Iterator / Iteratable confusion
Terry Reedy
tjreedy at udel.edu
Mon Feb 14 20:26:42 EST 2005
"Francis Girard" <francis.girard at free.fr> wrote in message
news:200502142131.53265.francis.girard at free.fr...
(Note for oldtimer nitpickers: except where relevant, I intentionally
ignore the old and now mostly obsolete pseudo-__getitem__-based iteration
protocol here and in other posts.)
Le dimanche 13 Février 2005 23:58, Terry Reedy a écrit :
>> Iterators are a subgroup of iterables. Being able to say iter(it)
>> without
>> having to worry about whether 'it' is just an iterable or already an
>> iterator is one of the nice features of the new iteration design.
>I have difficulties to represent an iterator as a subspecie of an
>iteratable
You are not the only one. That is why I say it in plain English.
You are perhaps thinking of 'iterable' as a collection of things. But in
Python, an 'iterable' is a broader and more abstract concept: anything with
an __iter__ method that returns an iterator.
To make iterators a separate, disjoint species then requires that they not
have an __iter__ method. Some problems:
A. This would mean either
1) We could not iterate with iterators, such as generators, which are
*not* derived from iterables, or, less severely
2) We would, usually, have to 'protect' iter() calls with either
hasattr(it, '__iter__') or try: iter(it)...except: pass with probably no
net average time savings.
B. This would prohibit self-reiterable objects, which require .__iter__ to
(re)set the iteration/cursor variable(s) used by .next().
C. There are compatibility issues not just just with classes using the old
iteration protocol but also with classes with .next methods that do *not*
raise StopIteration. The presence of .__iter__ cleanly marks an object as
one following the new iterable/iterator protocol. Another language might
accomplish the same flagging with inheritance from a base object, but that
is not Python.
> [snip]...C++ STL where there is a clear (I resist to
> say "clean") distinction between iteratable and iterator.
leaves out self-iterating iterables -- collection objects with a .next
method.
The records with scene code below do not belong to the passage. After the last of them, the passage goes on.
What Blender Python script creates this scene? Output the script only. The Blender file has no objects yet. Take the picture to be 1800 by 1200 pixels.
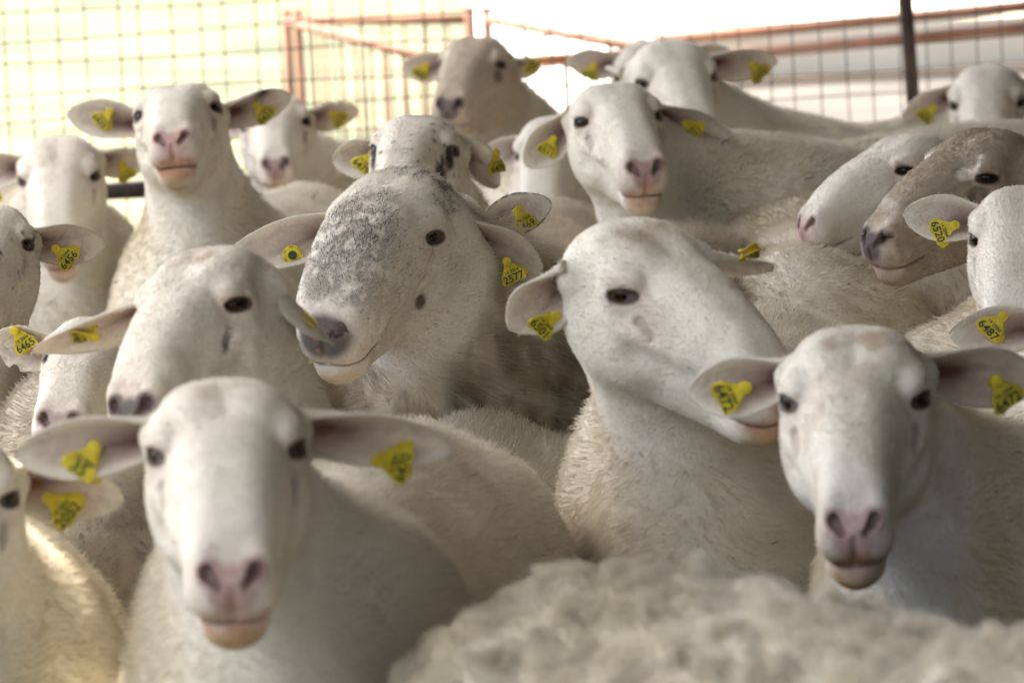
import bpy, bmesh, math, time
import numpy as np
from mathutils import Matrix, Vector

T_START = time.time()
# ---------------------------------------------------------------- camera
scene = bpy.context.scene
CAM_LOC = np.array([0.0, 0.0, 1.25])
FPX = 9240.0                                     # focal length in pixels of an 1800 px wide frame
_pitch = -math.atan(908 / 9240); _roll = math.radians(-2.9)
_fw = np.array([0, math.cos(_pitch), math.sin(_pitch)]); _rt = np.array([1.0, 0, 0]); _up = np.cross(_rt, _fw)
_r2 = math.cos(_roll) * _rt + math.sin(_roll) * _up; _u2 = -math.sin(_roll) * _rt + math.cos(_roll) * _up
cam = bpy.data.cameras.new('Camera'); cam_ob = bpy.data.objects.new('Camera', cam); scene.collection.objects.link(cam_ob)
cam.sensor_width = 36.0; cam.lens = FPX * 36.0 / 1800.0; cam.clip_start = 0.1; cam.clip_end = 3000
cam_ob.matrix_world = Matrix([[_r2[i], _u2[i], -_fw[i], CAM_LOC[i]] for i in range(3)] + [[0, 0, 0, 1]])
cam.dof.use_dof = True; cam.dof.focus_distance = 5.85; cam.dof.aperture_fstop = 10.5
scene.camera = cam_ob

def cam_px(P):
    d = np.atleast_2d(P) - CAM_LOC; z = d @ _fw
    return np.stack([900 + FPX * (d @ _r2) / z, 600 - FPX * (d @ _u2) / z], 1)

# ---------------------------------------------------------------- sky, sun, exposure
SUN_EL, SUN_AZ = math.radians(62), math.radians(312)       # azimuth clockwise from +Y: beyond the fence, to the left
w = bpy.data.worlds.new('World'); scene.world = w; w.use_nodes = True
nt = w.node_tree; bg = nt.nodes['Background']
sky = nt.nodes.new('ShaderNodeTexSky'); sky.sky_type = 'NISHITA'; sky.sun_disc = False
sky.sun_elevation = SUN_EL; sky.sun_rotation = SUN_AZ; sky.air_density = 0.8; sky.dust_density = 4.0; sky.ozone_density = 0.6
nt.links.new(sky.outputs[0], bg.inputs[0]); bg.inputs[1].default_value = 0.12
sun = bpy.data.lights.new('sun', 'SUN'); sun.energy = 3.4; sun.angle = math.radians(0.5); sun.color = (1.0, 0.95, 0.86)
sun_ob = bpy.data.objects.new('sun', sun); scene.collection.objects.link(sun_ob)
SUN_DIR = np.array([math.sin(SUN_AZ) * math.cos(SUN_EL), math.cos(SUN_AZ) * math.cos(SUN_EL), math.sin(SUN_EL)])   # towards the sun
sun_ob.rotation_euler = Vector(SUN_DIR).to_track_quat('Z', 'Y').to_euler()
scene.view_settings.view_transform = 'Standard'; scene.view_settings.look = 'None'
scene.view_settings.exposure = 2.74; scene.view_settings.gamma = 1.0; scene.view_settings.use_curve_mapping = False
scene.render.engine = 'CYCLES'
scene.cycles.use_denoising = True; scene.cycles.max_bounces = 6; scene.cycles.diffuse_bounces = 4
scene.cycles.sample_clamp_indirect = 6.0; scene.cycles.caustics_reflective = False; scene.cycles.caustics_refractive = False
try:
    scene.cycles_curves.shape = 'RIBBONS'; scene.cycles_curves.subdivisions = 1
except Exception: pass

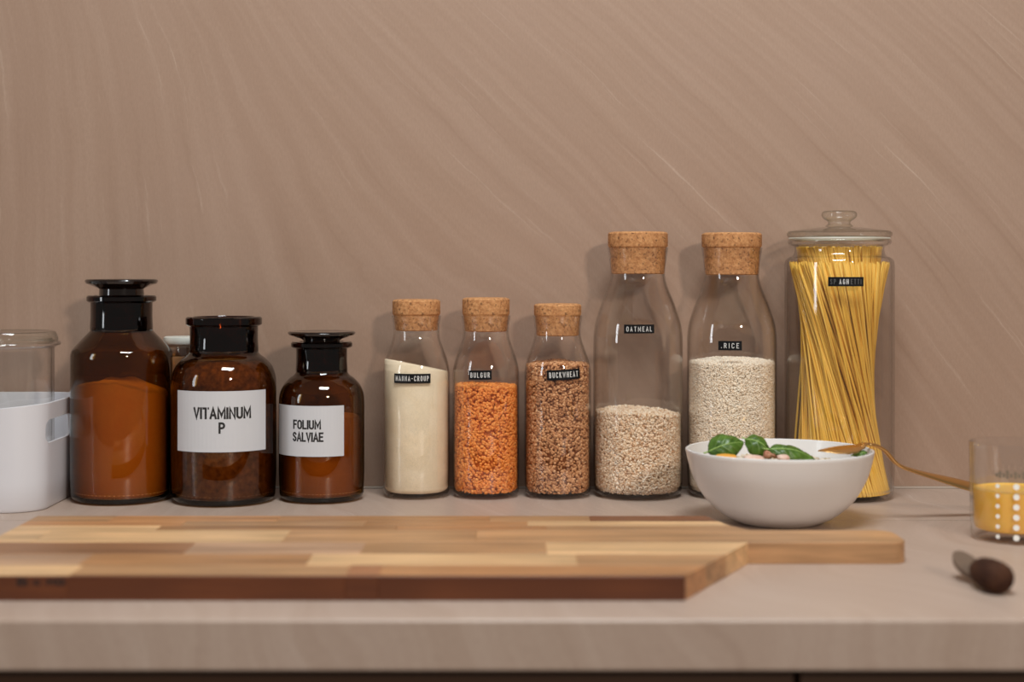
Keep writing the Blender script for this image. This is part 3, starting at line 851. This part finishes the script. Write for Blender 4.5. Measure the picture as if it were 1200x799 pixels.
M['saladmix'] = grain_mat('salad_pieces', (.45, .33, .14), (.72, .58, .42), (.86, .74, .60))
V, F, T = salad()
tag(mesh_np('grain_salad', V, F, M['saladmix'], None, True, T, bc), 'pale grain salad filling the white bowl', 'salad', kind='stuff')

def leaf_mat():
    g = G('basil_leaf'); p = g.obj(); x, y, z_ = g.sep(p)
    ax = g.math('ABSOLUTE', y)
    v = g.math('SINE', g.math('MULTIPLY', g.math('SUBTRACT', x, g.math('MULTIPLY', ax, .9)), 900))
    n = g.noise(p, 90, 3, .5)
    col = g.mix(g.mr(n, .3, .7), (.036, .085, .008), (.095, .19, .022))
    col = g.mix(g.mr(v, .82, 1, 0, .35), col, (.19, .30, .07))
    bsd = g.princ(col, .38, g.bump(v, .25, .0008), Specular_IOR_Level=.45)
    return g.m
M['leaf'] = leaf_mat(); M['rib'] = plain('pale_leaf_rib', (.30, .45, .12), .45)
def leaf(loc, L, W, cup, curl, rot, label):
    t = thing('basil_leaf', loc, label, 'leaf', 'basil leaves on the salad')
    t.rotation_euler = rot
    nu, nv = 16, 10; bm = bmesh.new(); grid = []
    for i in range(nu+1):
        u = i/nu
        wd = W/2*(math.sin(PI*min(1, u**.80))**.72)*(1-.10*u) if 0 < u < 1 else .0002
        rw = []
        for j in range(nv+1):
            v = -1+2*j/nv
            z_ = cup*(1-v*v*.9)*math.sin(PI*u*.92+.1) - curl*u*u + .0011*math.sin(u*19+abs(v)*5)*abs(v) - .0010*math.exp(-(v*7)**2)
            rw.append(bm.verts.new(((u-.5)*L, v*wd, z_)))
        grid.append(rw)
    for i in range(nu):
        for j in range(nv): bm.faces.new((grid[i][j], grid[i+1][j], grid[i+1][j+1], grid[i][j+1]))
    ext = bmesh.ops.extrude_face_region(bm, geom=bm.faces[:])
    for q in ext['geom']:
        if isinstance(q, bmesh.types.BMVert): q.co.z -= .0005
    bmesh.ops.recalc_face_normals(bm, faces=bm.faces)
    link_bm('blade', bm, M['leaf'], t)
    bm = bmesh.new(); prev = None
    for i in range(nu+1):
        u = -.12+1.08*i/nu; uu = max(0, u)
        z_ = cup*math.sin(PI*uu*.92+.1)-curl*uu*uu-.0009
        rad = .0008*(1-.7*uu)
        ring = [bm.verts.new(((u-.5)*L, rad*math.cos(2*PI*k/6), z_+rad*math.sin(2*PI*k/6))) for k in range(6)]
        if prev:
            for k in range(6): bm.faces.new((prev[k], prev[(k+1) % 6], ring[(k+1) % 6], ring[k]))
        prev = ring
    link_bm('midrib', bm, M['rib'], t)
    return t
leaf(P(851, 523, 1.445), .036, .028, .008, .004, (math.radians(62), math.radians(-16), math.radians(4)), 'rounded green basil leaf nearest the left rim of the bowl')
leaf(P(890, 523.5, 1.450), .030, .024, .009, .006, (math.radians(48), math.radians(28), math.radians(-10)), 'folded green basil leaf in the middle of the bowl')
leaf(P(929, 530.5, 1.440), .046, .020, .006, .005, (math.radians(38), math.radians(9), math.radians(4)), 'long flat green basil leaf beside the spoon tip')
leaf(P(1008, 531, 1.455), .014, .009, .002, .001, (math.radians(50), math.radians(-12), 0), 'tiny piece of green leaf under the spoon by the right rim')
def chunk(name, p, size, m, rot, label, cat, group=None):
    bm = bmesh.new(); bmesh.ops.create_icosphere(bm, subdivisions=3, radius=1)
    for v in bm.verts:
        k = 1+.14*noise.noise(v.co*1.7+Vector(p)*50)
        v.co = Vector((math.copysign(abs(v.co.x)**.75, v.co.x)*size[0]*k, math.copysign(abs(v.co.y)**.75, v.co.y)*size[1]*k, math.copysign(abs(v.co.z)**.75, v.co.z)*size[2]*k))
    o = link_bm(name, bm, m, None, True, p); o.rotation_euler = rot
    return tag(o, label, cat, group)
M['carrot'] = plain('orange_vegetable', (.85, .38, .05), .4)
M['pinkish'] = powder('pale_pink_vegetable', (.80, .62, .52), (.72, .42, .33), 150)
M['nut'] = powder('brown_nut', (.30, .09, .05), (.62, .36, .24), 180)
chunk('vegetable_slice', P(851, 535.5, 1.425), (.010, .007, .0022), M['carrot'], (.15, 0, .1), 'small orange vegetable slice below the left basil leaf', 'vegetable')
chunk('vegetable_slice', P(884, 537, 1.425), (.0095, .006, .0028), M['pinkish'], (.1, .05, .1), 'pale cream vegetable slice in front of the middle basil leaf', 'vegetable')
chunk('nut', P(899, 532.5, 1.432), (.0036, .0034, .0034), M['nut'], (.5, .2, .1), 'red-brown nut at the centre of the bowl', 'nut')
chunk('nut', P(907, 533, 1.438), (.0042, .003, .0026), M['nut'], (.1, .5, 1.1), 'darker nut half just right of the red-brown nut', 'nut')
chunk('vegetable_slice', P(918, 536, 1.428), (.0055, .005, .0024), M['pinkish'], (.2, 0, .5), 'pale pink vegetable piece in front of the long basil leaf', 'vegetable')

# ------------------------------------------------------------------ gold spoon
def spoon():
    # centreline: (px, py, Z, half width (m), half thickness (m))
    ctr = [(959, 528.3, 1.452, .0015, .0006), (964, 527.2, 1.453, .0075, .0007), (972, 525.6, 1.455, .0120, .0008), (984, 523.6, 1.459, .0150, .0008), (996, 522.4, 1.463, .0140, .0008),
           (1007, 521.6, 1.466, .0095, .0009), (1014, 521.4, 1.468, .0050, .0013), (1021, 522.2, 1.470, .0034, .0016), (1029, 524.6, 1.472, .0030, .0017),
           (1037, 529.4, 1.474, .0030, .0018), (1043, 536.2, 1.476, .0030, .0018), (1049, 543.0, 1.478, .0031, .0018), (1058, 548.8, 1.480, .0034, .0018), (1072, 553.6, 1.484, .0042, .0018),
           (1095, 560.2, 1.490, .0055, .0018), (1120, 567.0, 1.496, .0066, .0018), (1150, 575.0, 1.503, .0074, .0018), (1190, 585.5, 1.512, .0080, .0017), (1240, 597.2, 1.524, .0084, .0016), (1262, 600.6, 1.530, .0070, .0014), (1267, 601.3, 1.531, .003, .001)]
    P3 = [P(a, b, c) for a, b, c, _, _ in ctr]
    W3 = [(d, e) for *_, d, e in ctr]
    pts, ws = [], []
    for i in range(len(P3)-1):
        p0, p1, p2, p3 = P3[max(0, i-1)], P3[i], P3[i+1], P3[min(len(P3)-1, i+2)]
        for k in range(4):
            t = k/4
            pts.append(.5*((2*p1)+(p2-p0)*t+(2*p0-5*p1+4*p2-p3)*t*t+(3*p1-p0-3*p2+p3)*t**3))
            ws.append((W3[i][0]*(1-t)+W3[i+1][0]*t, W3[i][1]*(1-t)+W3[i+1][1]*t))
    pts.append(P3[-1]); ws.append(W3[-1])
    pts = [p+Vector((0, 0, .0012)) if p.x > P3[5].x else p for p in pts]
    org = Vector(P3[-2]); org.z = 0
    t_ = thing('spoon', org, 'gold spoon resting over the right rim of the white bowl', 'spoon')
    NH = 26
    def build(name, i0, i1):
        bm = bmesh.new(); prev = None; N = 14
        for i in range(i0, i1+1):
            d = (pts[min(i+1, len(pts)-1)]-pts[max(i-1, 0)]).normalized()
            side = Vector((-d.y, d.x, 0)).normalized(); up = d.cross(side)
            if up.z < 0: up = -up
            ro = math.radians(38)*min(1, max(0, (i-44)/16)); side, up = side*math.cos(ro)+up*math.sin(ro), up*math.cos(ro)-side*math.sin(ro)
            w_, h_ = ws[i]
            ring = []
            for k in range(N):
                a = 2*PI*k/N
                sx = math.cos(a)*w_
                dome = -.0055*(sx/.015)**2 if i < NH+4 else 0
                ring.append(bm.verts.new(pts[i]-org+side*sx+up*(math.sin(a)*h_+dome)))
            if prev:
                for k in range(N): bm.faces.new((prev[k], prev[(k+1) % N], ring[(k+1) % N], ring[k]))
            else: bm.faces.new(ring[::-1])
            prev = ring
        bm.faces.new(prev); bmesh.ops.recalc_face_normals(bm, faces=bm.faces)
        return link_bm(name, bm, M['gold'], t_)
    build('spoon_head', 0, NH); build('handle', NH, len(pts)-1)
spoon()

# ------------------------------------------------------------------ juice glass
Zg = 1.382; s = Zg/1800; zg = lambda y: H-(y-315)*s
gx = P(1190, 315, Zg).x
jg = thing('drinking_glass', (gx, Zg-ZW, 0), 'clear tumbler with white dot print and orange juice, at the right edge', 'glass')
Rg = 52.5*s
gtop = zg(518)
outer = corner(Rg*.965, 0, .006)[1:] + [(Rg*.975, .02), (Rg*.985, .05), (Rg, gtop)]
sh = shell(outer, .0022, .0085)
lathe('body', sh, M['clear'], jg, 96)
M['dot'] = plain('white_enamel_print', (.88, .86, .80), .5)
M['print'] = plain('grey_brown_print', (.20, .15, .10), .6)
def cyl_patch(ang, z0, rad, R):
    bm = bmesh.new()
    c = [bm.verts.new((rad*math.cos(2*PI*k/14), rad*math.sin(2*PI*k/14), .0002)) for k in range(14)]
    bm.faces.new(c)
    r = bmesh.ops.extrude_face_region(bm, geom=bm.faces[:])
    for q in r['geom']:
        if isinstance(q, bmesh.types.BMVert): q.co.z += .0003
    return wrap(bm, R, ang, z0)
dot_me = None
for ci in range(-1, 6):
    ang = math.radians(-17+23*ci)
    for k in range(6):
        y = 571+12*k
        zc = H-(y-315)*(Zg-Rg)/1800
        R_ = Rg*(.975+.025*zc/gtop)
        o = link_bm('printed_dot', cyl_patch(ang, zc, .0027 if ci >= 0 else .0019, R_), M['dot'], jg, False)
# ring of small dark printed ornaments above the juice
orn = [(-.0135, .002), (-.0105, .0035), (-.0072, .002), (-.004, .0045), (-.0008, .002), (.0028, .0035), (.006, .0022), (.0095, .004), (.013, .002), (.0165, .0035), (.020, .002)]
for ox, hh in orn:
    bm = strip_bm(.0024, hh*1.7, .0003, 2)
    bm2 = strip_bm(.0028, .0009, .0003, 2)
    zc = H-(559-315)*(Zg-Rg)/1800
    o = link_bm('printed_mark', wrap(bm, Rg*.992, ox/Rg+math.radians(-22), zc+hh/3), M['print'], jg, False); bm2.free()
def juice():
    g = G('orange_juice'); n = g.noise(g.obj(), 60, 2)
    g.princ(g.mix(n, (.92, .47, .055), (.95, .56, .09)), .25, Subsurface_Weight=.25, Subsurface_Radius=(.01, .005, .001), Subsurface_Scale=.5)
    return g.m
M['juice'] = juice()
ri = Rg*.985-.0026
bm = None
jo = lathe('orange_juice', [(0, .0090), (ri*.86, .0090), (ri*.94, .0102), (ri*.97, .014), (ri*.985, .038), (ri*.99, .0452), (ri*.97, .0448), (ri*.6, .0446), (0, .0446)], M['juice'], None, 72, jg.location)
tag(jo, 'orange juice half filling the tumbler at the right edge', 'juice')

# ------------------------------------------------------------------ short wooden-handled tool lying in front of the glass
A = Vector((.3640, 1.139-ZW, .0122)); B = Vector((.3580, 1.179-ZW, .0122))
tool = thing('spreader_knife', (.3635, 1.17-ZW, 0), 'small dark wooden-handled knife with a short rounded blade lying in front of the glass', 'knife')
M['darkwood'] = powder('dark_brown_wood', (.035, .014, .009), (.08, .034, .018), 60, 500)
M['toolblade'] = plain('dull_grey_brown_metal', (.17, .115, .08), .5, Metallic=.2)
d = (B-A); Lh = d.length; rz = math.atan2(d.x, d.y)
ho = lathe('handle', [(0, -.001), (.0055, -.0006), (.0092, .0012), (.0116, .005), (.0122, .011), (.0120, .022), (.0108, .032), (.0088, .038), (.0065, Lh), (0, Lh+.0003)], M['darkwood'], None, 40)
ho.parent = tool; ho.rotation_euler = (-PI/2, 0, -rz); ho.location = A-Vector(tool.location)
bm = bmesh.new()
vt, vb = [], []
for k in range(28):
    a = 2*PI*k/28; x = .0100*math.cos(a); y = .019*math.sin(a)
    vt.append(bm.verts.new((x, y, .0045))); vb.append(bm.verts.new((x*.9, y*.95, .0)))
bm.faces.new(vt); bm.faces.new(vb[::-1])
for k in range(28): bm.faces.new((vb[k], vb[(k+1) % 28], vt[(k+1) % 28], vt[k]))
bl = link_bm('blade', bm, M['toolblade'], tool, False)
bl.location = Vector((.3545, 1.197-ZW, .0095))-Vector(tool.location); bl.rotation_euler = (math.radians(20), 0, -rz)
I am sure that this is a general, standard OO idiom and not a
Python-specific construct. Perhaps, ignoring these, you would prefer the
following nomenclature:
iterob = object with .__iter__
iterable= iterob without .next
iterator = iterob with .next
Does STL allow/have iterators that are *not* tied to an iterable?
>One of the result of not distinguishing them is that, at some point in
>your
>programming, you are not sure anymore if you have an iterator or an
>iteratable ; and you might very well end up calling "iter()" or
> "__iter__()" everywhere.
If you iterate with a while loop just after creating a new iterable or
iterator, then you probably do know which it is and can make the iter()
call only if needed. If you while-iterate with a function argument, then
iter() is a simpler way to be generic than the alternatives in A2 above.
>I am not concerned with the small performance issue involved here
Good. I think there are small. The number and time for iterations is far
more important.
> (as I very seldom am) but with clarity. After all, why should you have to
> > call __iter__ on an iterator you just constructed
As I said above, you don't, and most people wouldn't. The function
implementing for loops does because *it*, unlike you, only sees the object
passed and not the code that created the object!
>I have a strong feeling that the problem arises from the difficulty to
> marry the familiar ""for ... in ..."" construct with iterators. [snip]
What difficulty? For loops accept an iterable and iterate with the derived
iterator.
Would you really prohibit the use of for loops with generators and other
non-iterable-derived iterators? See A1 above.
>To have iterators act as iteratables might very well had been a
> >compromise to solve the problem.
I think it elegant. See below.
>I am not sure at all that this is a "nice feature" to consider an iterator
>at
>the same level that an iteratable.
I think you are too stuck in the STL model.
> It makes it a bit more akward to have the
>"mind impulse", so to speak, to build iterators on top of other iterators
>to > slightly modify the way iteration is done.
On the contrary, what could be more elegant than
def itermodifier(it):
for i in it: # where it is often an iterator
yield modification-of-i
See the itertools module and docs and the examples of chaining iterators.